> **WHAT YOU WILL DO**
Repeat all of the material below exactly as written, images excluded.

> **SUPPLIED MATERIAL**
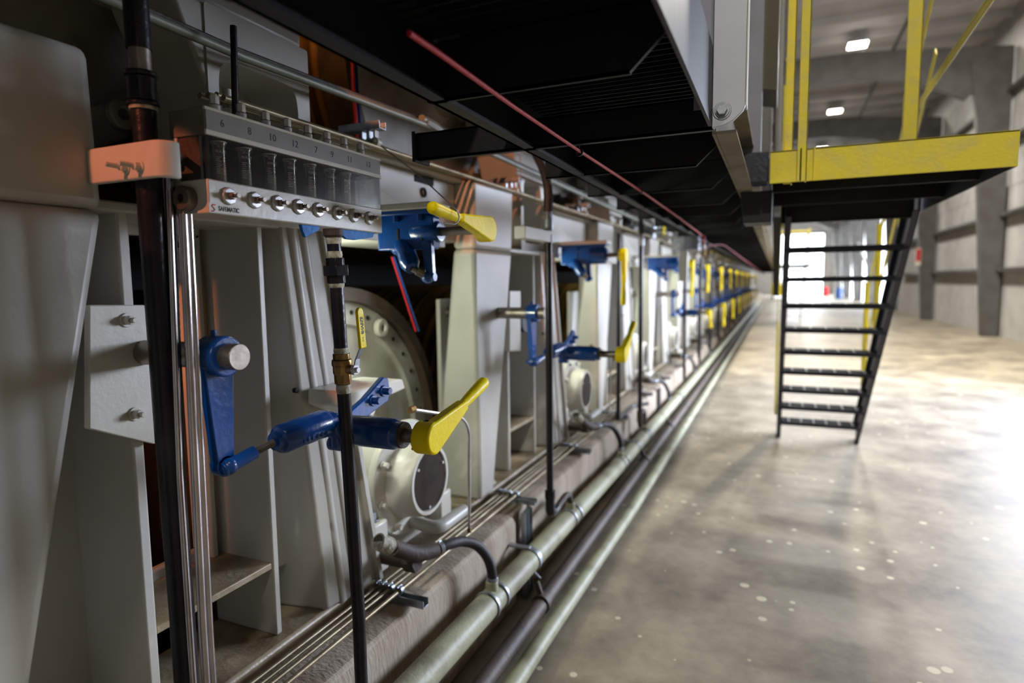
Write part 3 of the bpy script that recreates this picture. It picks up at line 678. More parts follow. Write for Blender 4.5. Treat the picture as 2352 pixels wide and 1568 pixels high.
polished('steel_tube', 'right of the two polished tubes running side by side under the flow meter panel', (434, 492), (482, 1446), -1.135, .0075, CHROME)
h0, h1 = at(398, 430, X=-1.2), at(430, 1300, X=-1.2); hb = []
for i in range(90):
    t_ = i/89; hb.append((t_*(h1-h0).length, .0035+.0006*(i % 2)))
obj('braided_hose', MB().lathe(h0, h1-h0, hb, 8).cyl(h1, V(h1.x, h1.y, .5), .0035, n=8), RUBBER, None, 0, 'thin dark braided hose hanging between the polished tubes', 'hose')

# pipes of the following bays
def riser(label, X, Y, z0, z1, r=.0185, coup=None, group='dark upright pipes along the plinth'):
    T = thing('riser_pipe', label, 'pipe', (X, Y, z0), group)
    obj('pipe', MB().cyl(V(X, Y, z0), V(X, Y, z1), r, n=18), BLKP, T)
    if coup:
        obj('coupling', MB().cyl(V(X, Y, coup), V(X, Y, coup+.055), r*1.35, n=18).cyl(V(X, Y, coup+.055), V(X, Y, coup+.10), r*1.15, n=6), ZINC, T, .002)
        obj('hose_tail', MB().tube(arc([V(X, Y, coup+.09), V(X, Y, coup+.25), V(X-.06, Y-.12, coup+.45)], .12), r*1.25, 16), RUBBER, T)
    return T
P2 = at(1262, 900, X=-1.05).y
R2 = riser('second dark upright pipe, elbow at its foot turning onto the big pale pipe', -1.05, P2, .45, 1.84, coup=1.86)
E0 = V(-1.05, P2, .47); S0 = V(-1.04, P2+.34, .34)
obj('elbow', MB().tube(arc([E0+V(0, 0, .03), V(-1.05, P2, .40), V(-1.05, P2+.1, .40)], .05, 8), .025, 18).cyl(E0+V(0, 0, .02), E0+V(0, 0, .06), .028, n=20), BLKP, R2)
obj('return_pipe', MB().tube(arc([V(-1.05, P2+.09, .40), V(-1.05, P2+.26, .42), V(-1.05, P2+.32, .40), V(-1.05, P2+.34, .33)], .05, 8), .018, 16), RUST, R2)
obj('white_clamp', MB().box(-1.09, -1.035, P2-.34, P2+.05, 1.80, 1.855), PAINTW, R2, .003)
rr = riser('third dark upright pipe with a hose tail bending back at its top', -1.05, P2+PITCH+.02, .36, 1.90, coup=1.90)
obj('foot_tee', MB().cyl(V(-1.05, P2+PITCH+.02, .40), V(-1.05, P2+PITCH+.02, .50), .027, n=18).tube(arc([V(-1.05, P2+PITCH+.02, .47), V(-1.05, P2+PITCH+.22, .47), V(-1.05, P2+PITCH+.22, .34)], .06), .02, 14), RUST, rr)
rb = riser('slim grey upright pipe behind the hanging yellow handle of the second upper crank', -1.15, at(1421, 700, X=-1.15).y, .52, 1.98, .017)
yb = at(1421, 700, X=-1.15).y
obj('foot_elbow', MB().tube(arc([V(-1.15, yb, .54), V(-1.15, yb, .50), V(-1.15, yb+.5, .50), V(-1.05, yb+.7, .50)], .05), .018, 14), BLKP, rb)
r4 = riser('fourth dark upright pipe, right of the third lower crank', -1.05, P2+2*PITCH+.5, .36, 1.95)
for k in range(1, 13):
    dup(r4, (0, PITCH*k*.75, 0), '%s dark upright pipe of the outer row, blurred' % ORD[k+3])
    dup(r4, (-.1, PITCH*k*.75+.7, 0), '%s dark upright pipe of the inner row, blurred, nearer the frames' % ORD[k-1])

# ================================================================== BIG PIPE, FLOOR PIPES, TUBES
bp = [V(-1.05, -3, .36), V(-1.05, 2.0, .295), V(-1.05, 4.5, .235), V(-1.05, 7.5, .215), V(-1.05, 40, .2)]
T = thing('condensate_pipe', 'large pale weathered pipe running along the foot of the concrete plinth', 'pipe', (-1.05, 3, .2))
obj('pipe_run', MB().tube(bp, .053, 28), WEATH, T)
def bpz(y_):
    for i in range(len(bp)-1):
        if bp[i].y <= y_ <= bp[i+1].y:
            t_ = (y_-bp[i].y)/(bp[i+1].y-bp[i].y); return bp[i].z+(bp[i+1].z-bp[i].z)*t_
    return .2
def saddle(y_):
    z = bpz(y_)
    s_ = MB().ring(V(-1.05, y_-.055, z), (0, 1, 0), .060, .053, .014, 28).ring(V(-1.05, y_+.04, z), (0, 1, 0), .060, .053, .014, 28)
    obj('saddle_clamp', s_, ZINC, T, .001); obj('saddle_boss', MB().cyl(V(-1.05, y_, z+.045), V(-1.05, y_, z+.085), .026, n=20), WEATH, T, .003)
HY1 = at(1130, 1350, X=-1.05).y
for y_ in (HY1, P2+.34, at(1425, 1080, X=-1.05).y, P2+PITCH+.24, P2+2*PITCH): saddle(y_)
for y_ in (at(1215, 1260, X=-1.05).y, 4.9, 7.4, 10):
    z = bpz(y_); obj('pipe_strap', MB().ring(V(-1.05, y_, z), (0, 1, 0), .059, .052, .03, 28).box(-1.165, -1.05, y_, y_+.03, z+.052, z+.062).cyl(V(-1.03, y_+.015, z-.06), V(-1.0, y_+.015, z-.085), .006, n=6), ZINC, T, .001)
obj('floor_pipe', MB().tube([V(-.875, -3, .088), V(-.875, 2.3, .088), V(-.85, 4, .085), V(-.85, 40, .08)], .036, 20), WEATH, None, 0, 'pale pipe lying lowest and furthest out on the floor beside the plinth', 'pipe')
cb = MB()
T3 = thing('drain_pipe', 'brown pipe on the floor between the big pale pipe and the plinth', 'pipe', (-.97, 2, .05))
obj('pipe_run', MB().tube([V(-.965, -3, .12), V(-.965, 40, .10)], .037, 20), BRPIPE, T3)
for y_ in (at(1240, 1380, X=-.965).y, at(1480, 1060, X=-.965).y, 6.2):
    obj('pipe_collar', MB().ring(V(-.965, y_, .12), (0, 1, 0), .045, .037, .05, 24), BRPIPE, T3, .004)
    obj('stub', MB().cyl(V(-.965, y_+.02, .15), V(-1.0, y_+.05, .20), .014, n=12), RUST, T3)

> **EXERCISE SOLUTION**
Write part 3 of the bpy script that recreates this picture. It picks up at line 678. More parts follow. Write for Blender 4.5. Treat the picture as 2352 pixels wide and 1568 pixels high.
polished('steel_tube', 'right of the two polished tubes running side by side under the flow meter panel', (434, 492), (482, 1446), -1.135, .0075, CHROME)
h0, h1 = at(398, 430, X=-1.2), at(430, 1300, X=-1.2); hb = []
for i in range(90):
    t_ = i/89; hb.append((t_*(h1-h0).length, .0035+.0006*(i % 2)))
obj('braided_hose', MB().lathe(h0, h1-h0, hb, 8).cyl(h1, V(h1.x, h1.y, .5), .0035, n=8), RUBBER, None, 0, 'thin dark braided hose hanging between the polished tubes', 'hose')

# pipes of the following bays
def riser(label, X, Y, z0, z1, r=.0185, coup=None, group='dark upright pipes along the plinth'):
    T = thing('riser_pipe', label, 'pipe', (X, Y, z0), group)
    obj('pipe', MB().cyl(V(X, Y, z0), V(X, Y, z1), r, n=18), BLKP, T)
    if coup:
        obj('coupling', MB().cyl(V(X, Y, coup), V(X, Y, coup+.055), r*1.35, n=18).cyl(V(X, Y, coup+.055), V(X, Y, coup+.10), r*1.15, n=6), ZINC, T, .002)
        obj('hose_tail', MB().tube(arc([V(X, Y, coup+.09), V(X, Y, coup+.25), V(X-.06, Y-.12, coup+.45)], .12), r*1.25, 16), RUBBER, T)
    return T
P2 = at(1262, 900, X=-1.05).y
R2 = riser('second dark upright pipe, elbow at its foot turning onto the big pale pipe', -1.05, P2, .45, 1.84, coup=1.86)
E0 = V(-1.05, P2, .47); S0 = V(-1.04, P2+.34, .34)
obj('elbow', MB().tube(arc([E0+V(0, 0, .03), V(-1.05, P2, .40), V(-1.05, P2+.1, .40)], .05, 8), .025, 18).cyl(E0+V(0, 0, .02), E0+V(0, 0, .06), .028, n=20), BLKP, R2)
obj('return_pipe', MB().tube(arc([V(-1.05, P2+.09, .40), V(-1.05, P2+.26, .42), V(-1.05, P2+.32, .40), V(-1.05, P2+.34, .33)], .05, 8), .018, 16), RUST, R2)
obj('white_clamp', MB().box(-1.09, -1.035, P2-.34, P2+.05, 1.80, 1.855), PAINTW, R2, .003)
rr = riser('third dark upright pipe with a hose tail bending back at its top', -1.05, P2+PITCH+.02, .36, 1.90, coup=1.90)
obj('foot_tee', MB().cyl(V(-1.05, P2+PITCH+.02, .40), V(-1.05, P2+PITCH+.02, .50), .027, n=18).tube(arc([V(-1.05, P2+PITCH+.02, .47), V(-1.05, P2+PITCH+.22, .47), V(-1.05, P2+PITCH+.22, .34)], .06), .02, 14), RUST, rr)
rb = riser('slim grey upright pipe behind the hanging yellow handle of the second upper crank', -1.15, at(1421, 700, X=-1.15).y, .52, 1.98, .017)
yb = at(1421, 700, X=-1.15).y
obj('foot_elbow', MB().tube(arc([V(-1.15, yb, .54), V(-1.15, yb, .50), V(-1.15, yb+.5, .50), V(-1.05, yb+.7, .50)], .05), .018, 14), BLKP, rb)
r4 = riser('fourth dark upright pipe, right of the third lower crank', -1.05, P2+2*PITCH+.5, .36, 1.95)
for k in range(1, 13):
    dup(r4, (0, PITCH*k*.75, 0), '%s dark upright pipe of the outer row, blurred' % ORD[k+3])
    dup(r4, (-.1, PITCH*k*.75+.7, 0), '%s dark upright pipe of the inner row, blurred, nearer the frames' % ORD[k-1])

# ================================================================== BIG PIPE, FLOOR PIPES, TUBES
bp = [V(-1.05, -3, .36), V(-1.05, 2.0, .295), V(-1.05, 4.5, .235), V(-1.05, 7.5, .215), V(-1.05, 40, .2)]
T = thing('condensate_pipe', 'large pale weathered pipe running along the foot of the concrete plinth', 'pipe', (-1.05, 3, .2))
obj('pipe_run', MB().tube(bp, .053, 28), WEATH, T)
def bpz(y_):
    for i in range(len(bp)-1):
        if bp[i].y <= y_ <= bp[i+1].y:
            t_ = (y_-bp[i].y)/(bp[i+1].y-bp[i].y); return bp[i].z+(bp[i+1].z-bp[i].z)*t_
    return .2
def saddle(y_):
    z = bpz(y_)
    s_ = MB().ring(V(-1.05, y_-.055, z), (0, 1, 0), .060, .053, .014, 28).ring(V(-1.05, y_+.04, z), (0, 1, 0), .060, .053, .014, 28)
    obj('saddle_clamp', s_, ZINC, T, .001); obj('saddle_boss', MB().cyl(V(-1.05, y_, z+.045), V(-1.05, y_, z+.085), .026, n=20), WEATH, T, .003)
HY1 = at(1130, 1350, X=-1.05).y
for y_ in (HY1, P2+.34, at(1425, 1080, X=-1.05).y, P2+PITCH+.24, P2+2*PITCH): saddle(y_)
for y_ in (at(1215, 1260, X=-1.05).y, 4.9, 7.4, 10):
    z = bpz(y_); obj('pipe_strap', MB().ring(V(-1.05, y_, z), (0, 1, 0), .059, .052, .03, 28).box(-1.165, -1.05, y_, y_+.03, z+.052, z+.062).cyl(V(-1.03, y_+.015, z-.06), V(-1.0, y_+.015, z-.085), .006, n=6), ZINC, T, .001)
obj('floor_pipe', MB().tube([V(-.875, -3, .088), V(-.875, 2.3, .088), V(-.85, 4, .085), V(-.85, 40, .08)], .036, 20), WEATH, None, 0, 'pale pipe lying lowest and furthest out on the floor beside the plinth', 'pipe')
cb = MB()
T3 = thing('drain_pipe', 'brown pipe on the floor between the big pale pipe and the plinth', 'pipe', (-.97, 2, .05))
obj('pipe_run', MB().tube([V(-.965, -3, .12), V(-.965, 40, .10)], .037, 20), BRPIPE, T3)
for y_ in (at(1240, 1380, X=-.965).y, at(1480, 1060, X=-.965).y, 6.2):
    obj('pipe_collar', MB().ring(V(-.965, y_, .12), (0, 1, 0), .045, .037, .05, 24), BRPIPE, T3, .004)
    obj('stub', MB().cyl(V(-.965, y_+.02, .15), V(-1.0, y_+.05, .20), .014, n=12), RUST, T3)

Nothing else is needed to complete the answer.